> Exercise objective
Take the listing from its first line through the line that contains "for i, px in" and please retype those lines exactly, leaving out the pictures.

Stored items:
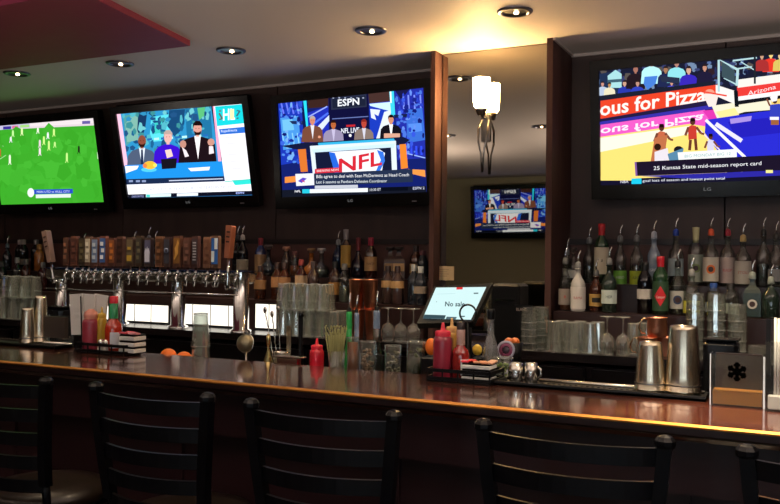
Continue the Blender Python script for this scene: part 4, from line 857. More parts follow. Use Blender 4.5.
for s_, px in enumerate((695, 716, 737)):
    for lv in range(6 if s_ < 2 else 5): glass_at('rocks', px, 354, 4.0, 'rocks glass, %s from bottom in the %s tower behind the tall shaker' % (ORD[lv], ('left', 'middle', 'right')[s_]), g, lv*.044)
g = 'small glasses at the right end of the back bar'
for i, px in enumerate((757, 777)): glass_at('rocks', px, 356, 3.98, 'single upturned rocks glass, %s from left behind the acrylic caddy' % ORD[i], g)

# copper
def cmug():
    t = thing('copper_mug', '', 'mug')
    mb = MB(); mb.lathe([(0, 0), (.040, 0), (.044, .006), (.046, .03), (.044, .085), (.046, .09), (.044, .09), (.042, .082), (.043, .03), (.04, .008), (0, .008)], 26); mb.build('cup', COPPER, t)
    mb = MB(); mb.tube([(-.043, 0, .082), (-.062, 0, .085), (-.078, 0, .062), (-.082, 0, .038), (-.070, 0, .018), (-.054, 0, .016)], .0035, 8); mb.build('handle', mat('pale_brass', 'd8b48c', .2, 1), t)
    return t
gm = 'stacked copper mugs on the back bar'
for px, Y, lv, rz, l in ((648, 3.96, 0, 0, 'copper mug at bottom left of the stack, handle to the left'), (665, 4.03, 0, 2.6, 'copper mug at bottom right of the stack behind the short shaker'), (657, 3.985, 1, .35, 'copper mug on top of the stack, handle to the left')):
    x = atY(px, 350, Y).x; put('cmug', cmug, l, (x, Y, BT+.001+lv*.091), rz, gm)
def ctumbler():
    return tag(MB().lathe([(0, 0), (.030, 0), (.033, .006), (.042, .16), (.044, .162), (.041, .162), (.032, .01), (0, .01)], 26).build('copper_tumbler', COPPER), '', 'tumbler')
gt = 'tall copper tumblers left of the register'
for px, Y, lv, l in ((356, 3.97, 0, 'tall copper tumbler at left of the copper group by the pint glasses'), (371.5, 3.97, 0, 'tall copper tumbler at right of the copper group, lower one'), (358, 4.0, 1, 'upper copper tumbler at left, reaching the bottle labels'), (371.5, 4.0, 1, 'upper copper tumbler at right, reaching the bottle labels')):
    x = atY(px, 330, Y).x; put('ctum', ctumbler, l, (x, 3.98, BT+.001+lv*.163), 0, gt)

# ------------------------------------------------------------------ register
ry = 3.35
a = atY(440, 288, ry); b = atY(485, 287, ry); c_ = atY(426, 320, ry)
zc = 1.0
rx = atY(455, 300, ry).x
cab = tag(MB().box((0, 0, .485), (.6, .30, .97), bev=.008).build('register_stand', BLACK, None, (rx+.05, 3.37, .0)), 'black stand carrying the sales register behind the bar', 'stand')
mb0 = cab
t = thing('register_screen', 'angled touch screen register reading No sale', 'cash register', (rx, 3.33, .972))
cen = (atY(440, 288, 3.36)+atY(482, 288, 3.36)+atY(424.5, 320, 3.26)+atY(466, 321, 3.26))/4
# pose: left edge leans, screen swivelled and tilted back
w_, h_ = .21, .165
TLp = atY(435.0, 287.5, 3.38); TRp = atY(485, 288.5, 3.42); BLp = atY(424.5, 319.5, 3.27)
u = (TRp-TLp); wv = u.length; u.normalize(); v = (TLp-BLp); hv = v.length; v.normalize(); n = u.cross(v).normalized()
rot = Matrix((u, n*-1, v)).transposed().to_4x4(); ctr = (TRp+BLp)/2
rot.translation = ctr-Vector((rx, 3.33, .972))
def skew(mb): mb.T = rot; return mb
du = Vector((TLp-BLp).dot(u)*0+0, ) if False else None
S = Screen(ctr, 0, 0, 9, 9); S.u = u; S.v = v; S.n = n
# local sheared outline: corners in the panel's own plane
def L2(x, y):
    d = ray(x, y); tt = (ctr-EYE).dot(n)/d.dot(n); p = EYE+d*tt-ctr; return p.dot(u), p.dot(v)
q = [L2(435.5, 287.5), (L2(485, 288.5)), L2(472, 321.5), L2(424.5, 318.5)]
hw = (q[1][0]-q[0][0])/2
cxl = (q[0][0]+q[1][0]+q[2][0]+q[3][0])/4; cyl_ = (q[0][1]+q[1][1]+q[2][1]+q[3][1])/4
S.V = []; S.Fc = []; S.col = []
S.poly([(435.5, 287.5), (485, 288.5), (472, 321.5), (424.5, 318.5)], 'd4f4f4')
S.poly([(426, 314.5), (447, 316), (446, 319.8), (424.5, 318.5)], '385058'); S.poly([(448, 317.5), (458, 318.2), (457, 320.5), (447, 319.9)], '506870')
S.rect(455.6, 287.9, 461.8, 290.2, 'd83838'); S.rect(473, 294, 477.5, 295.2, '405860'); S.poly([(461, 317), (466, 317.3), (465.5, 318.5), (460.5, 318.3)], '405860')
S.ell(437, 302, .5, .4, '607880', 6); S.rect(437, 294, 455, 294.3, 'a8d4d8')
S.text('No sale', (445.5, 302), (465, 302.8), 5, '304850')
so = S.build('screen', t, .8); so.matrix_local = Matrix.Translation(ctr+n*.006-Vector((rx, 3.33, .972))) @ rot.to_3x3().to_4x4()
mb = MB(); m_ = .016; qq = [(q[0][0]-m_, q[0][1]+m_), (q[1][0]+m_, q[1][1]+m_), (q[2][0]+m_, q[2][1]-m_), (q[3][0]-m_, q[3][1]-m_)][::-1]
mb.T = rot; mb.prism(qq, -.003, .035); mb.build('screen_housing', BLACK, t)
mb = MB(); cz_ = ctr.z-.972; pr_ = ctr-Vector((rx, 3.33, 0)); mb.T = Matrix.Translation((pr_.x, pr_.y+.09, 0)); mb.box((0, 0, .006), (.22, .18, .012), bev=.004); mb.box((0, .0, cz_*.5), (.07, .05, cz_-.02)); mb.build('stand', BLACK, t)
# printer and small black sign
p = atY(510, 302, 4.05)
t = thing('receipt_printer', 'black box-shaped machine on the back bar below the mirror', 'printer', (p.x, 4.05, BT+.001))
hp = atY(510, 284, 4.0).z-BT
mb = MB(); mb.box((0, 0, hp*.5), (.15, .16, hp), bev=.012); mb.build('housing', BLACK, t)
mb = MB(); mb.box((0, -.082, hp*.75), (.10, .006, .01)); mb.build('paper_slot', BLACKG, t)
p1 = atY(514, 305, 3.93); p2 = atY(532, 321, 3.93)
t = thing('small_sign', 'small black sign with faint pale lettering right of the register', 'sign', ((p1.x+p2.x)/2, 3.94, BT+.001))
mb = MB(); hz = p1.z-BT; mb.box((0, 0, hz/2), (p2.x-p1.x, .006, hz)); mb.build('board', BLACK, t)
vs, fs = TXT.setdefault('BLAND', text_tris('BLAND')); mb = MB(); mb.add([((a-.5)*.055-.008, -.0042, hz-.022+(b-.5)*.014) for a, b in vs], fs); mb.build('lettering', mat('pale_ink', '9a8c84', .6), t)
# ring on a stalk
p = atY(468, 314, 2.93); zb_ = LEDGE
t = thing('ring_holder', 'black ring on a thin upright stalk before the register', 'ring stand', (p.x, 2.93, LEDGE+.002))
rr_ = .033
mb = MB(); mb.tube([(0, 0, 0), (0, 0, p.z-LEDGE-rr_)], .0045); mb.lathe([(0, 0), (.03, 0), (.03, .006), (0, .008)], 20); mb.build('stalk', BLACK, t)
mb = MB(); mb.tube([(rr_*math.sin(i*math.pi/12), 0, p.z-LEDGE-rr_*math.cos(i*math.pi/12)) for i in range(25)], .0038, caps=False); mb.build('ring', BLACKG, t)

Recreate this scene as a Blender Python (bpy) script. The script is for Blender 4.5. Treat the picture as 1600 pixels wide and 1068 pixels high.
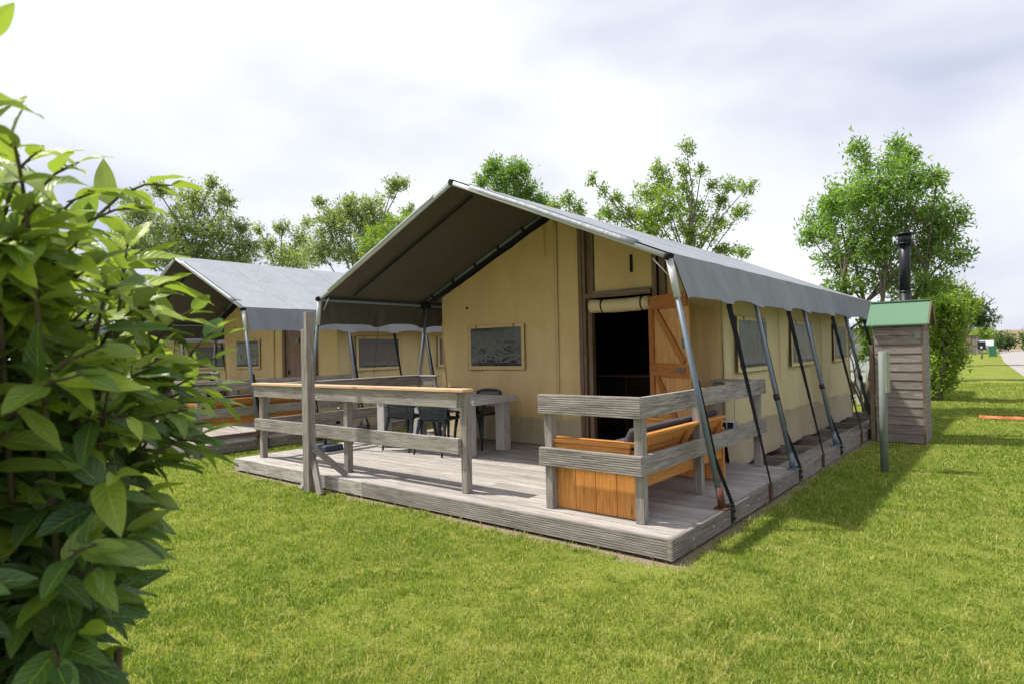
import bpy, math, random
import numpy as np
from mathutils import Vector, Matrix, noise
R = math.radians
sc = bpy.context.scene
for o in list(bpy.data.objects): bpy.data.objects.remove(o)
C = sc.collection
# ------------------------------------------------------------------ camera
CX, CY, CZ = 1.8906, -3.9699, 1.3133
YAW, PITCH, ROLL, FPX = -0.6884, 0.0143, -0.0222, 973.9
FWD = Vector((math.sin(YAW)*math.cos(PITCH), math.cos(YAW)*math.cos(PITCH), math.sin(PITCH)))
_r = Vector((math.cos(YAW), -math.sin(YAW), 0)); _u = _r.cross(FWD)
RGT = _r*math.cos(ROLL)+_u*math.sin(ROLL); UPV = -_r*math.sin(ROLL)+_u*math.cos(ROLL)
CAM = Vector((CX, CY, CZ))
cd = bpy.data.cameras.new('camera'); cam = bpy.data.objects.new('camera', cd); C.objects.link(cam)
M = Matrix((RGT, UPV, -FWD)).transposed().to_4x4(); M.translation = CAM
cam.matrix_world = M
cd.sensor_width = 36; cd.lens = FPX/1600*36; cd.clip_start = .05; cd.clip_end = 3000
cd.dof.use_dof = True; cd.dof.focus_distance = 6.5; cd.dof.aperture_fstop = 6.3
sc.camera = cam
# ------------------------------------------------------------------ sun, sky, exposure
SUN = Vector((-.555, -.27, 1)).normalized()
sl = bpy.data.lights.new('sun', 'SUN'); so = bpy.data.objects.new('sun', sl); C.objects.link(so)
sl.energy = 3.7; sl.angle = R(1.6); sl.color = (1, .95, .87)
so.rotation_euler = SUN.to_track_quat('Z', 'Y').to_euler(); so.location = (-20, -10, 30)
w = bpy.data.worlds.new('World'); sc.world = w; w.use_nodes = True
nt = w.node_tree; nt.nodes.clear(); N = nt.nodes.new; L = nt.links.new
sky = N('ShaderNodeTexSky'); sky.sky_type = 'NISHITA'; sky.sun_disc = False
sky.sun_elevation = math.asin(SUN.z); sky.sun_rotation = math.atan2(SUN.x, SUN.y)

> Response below
Continue the Blender Python script for this scene: part 4, from line 857. More parts follow. Use Blender 4.5.
for s_, px in enumerate((695, 716, 737)):
    for lv in range(6 if s_ < 2 else 5): glass_at('rocks', px, 354, 4.0, 'rocks glass, %s from bottom in the %s tower behind the tall shaker' % (ORD[lv], ('left', 'middle', 'right')[s_]), g, lv*.044)
g = 'small glasses at the right end of the back bar'
for i, px in enumerate((757, 777)): glass_at('rocks', px, 356, 3.98, 'single upturned rocks glass, %s from left behind the acrylic caddy' % ORD[i], g)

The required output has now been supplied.